Liseliler, eğitim sisteminde ciddi hak ihlalleriyle karşı karşıya; parasız ve nitelikli eğitim hakkı talep ediyorlar, çünkü kantin fiyatlarından fotokopi ücretlerine, kayıt ve spor kulübü aidatlarına kadar pek çok kalem ailelerin sırtına ek yük bindiriyor ve eğitim artık ticari bir meta haline gelmiş durumda. Bunun yanında okullarda söz, yetki ve karar hakkına sahip olmak istiyorlar; müdürlerin veya bakanların değil, öğrencilerin, öğretmenlerin ve velilerin ortak iradesiyle yönetilen demokratik okullar istiyorlar, çünkü kendi geleceklerini ilgilendiren kararlarda söz sahibi olmadan yaşamlarını kuramayacaklarını biliyorlar. Ayrıca gerici vakıfların okullardan çıkarılmasını talep ediyorlar; Ensar ve TÜGVA gibi vakıfların okullara devlet eliyle sokulması ve öğrencilerin ideolojilerine mahkûm edilmeye çalışılması kabul edilemez. Disiplin baskılarının sona ermesini istiyorlar; itiraz eden, sorgulayan ve sesini çıkaran öğrencilerin cezalandırılması, politik kimliklerini gizlemeye zorlamak anlamına geliyor ve liseliler bunun karşısında özgürce düşüncelerini ifade etmek istiyorlar. Son olarak, eşit ve güvenli bir yaşam talep ediyorlar; çocuk işçiliğe, kadın cinayetlerine, istismara ve yoksulluğa karşı gerçek çözümler üretilmesini istiyorlar, çünkü yaşadıkları sorunlar yalnızca okulda değil, toplumun genelinde kök salmış durumda.

Günümüzde Liseli Devrimci Gençlik Ne Yapmalı?

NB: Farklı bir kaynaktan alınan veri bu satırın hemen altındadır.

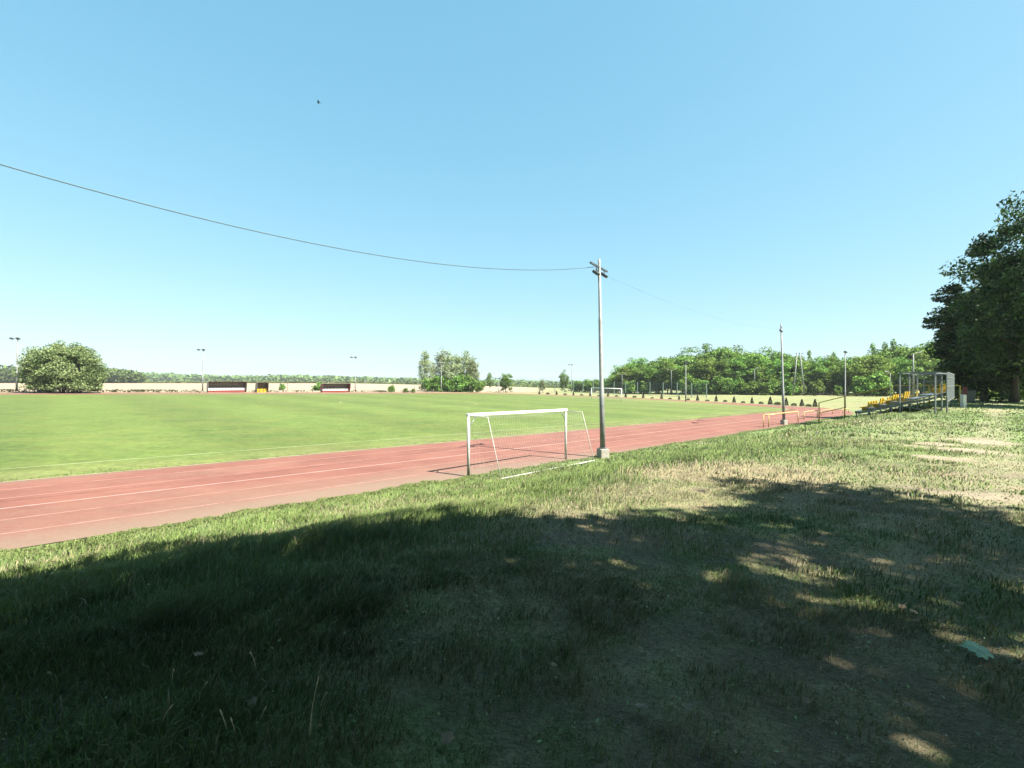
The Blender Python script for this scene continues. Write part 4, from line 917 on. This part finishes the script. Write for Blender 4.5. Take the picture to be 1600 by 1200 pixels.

Son dönemlerde hız kazanarak artan liselere yapılan saldırılar, piyasalaştırma ve yozlaştırma denemeleri günümüzde farklı bir boyut kazanmıştır. Liseler devlet eliyle gerici ve cemaatçi vakıflara peşkeş çekilmekte, sermayedarlar okullarımızı adım adım ele geçirmekte, konferans salonlarımız iktidarın kindar ve dindar nesil propagandasının oldukça arttığı yerler haline gelmiştir. Fakat unutmayalım saldırı karşı saldırıyı yanında getirir ve bu hep böyle olmuştur. Nicel birikim nitel değişime sebep olur, her şey yavaş yavaş birikir ve bir anda patlar yani şu anda liselere yapılan saldırılar bir öfke birikimi olarak değerlendirilebilir. Bu öfke elbet bir gün patlayacaktır ve Liseli Devrimci Gençlik bu patlayacak öfkeyi örgütlemeli, buna karşı her an hazır olmalı. Unutmayalım liselerimizde verdiğimiz en ufak mücadele bile iktidara, sisteme karşıdır.